One of the reasons that Linux runs so reliably and fast on so little hardware is the way that it writes to disk. Disk writing is incredibly slow compared to memory writing. So what Linux does is it temporarily put all writes into a "buffer" located in real or swap memory. So while the system is very active it stays there, until a lull is detected and then it does the slow business of writing to disk; flushing its dirty buffers. Linux waits until the last possible moment to do this. Very efficient, huh? And it works great too because Linux is stable. This would not be possible on a crash prone system.

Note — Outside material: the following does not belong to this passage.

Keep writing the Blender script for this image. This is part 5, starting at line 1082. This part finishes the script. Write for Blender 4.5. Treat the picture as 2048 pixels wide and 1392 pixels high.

But there is one potential hazard with this scheme. When power is interupted to the system unexpectedly , "dirty" buffers that have not been written to disk are lost. This happens with a black out, pulling the plug, or by a frustrated newbie forgetting the shutdown command and pushing the "off" button. Most times even these extreme cases are not disasterous. If you are writing a paper on an otherwise idle system, for example, you will lose only changes since the last write to disk. Probably not too much. But if you are moving files around, erasing directories or something similar in the filesystem while the system is improperly shutdown; you can severely damage your system.  I've never heard of it happening, but the literature often warns of this type of thing.
A solution is the /bin/sync command. Type this in after any important modifications are made to your system. This command forces a disk write from the buffer. Thereby, flushing your dirty buffers. Have fun with Linux and share your experiences.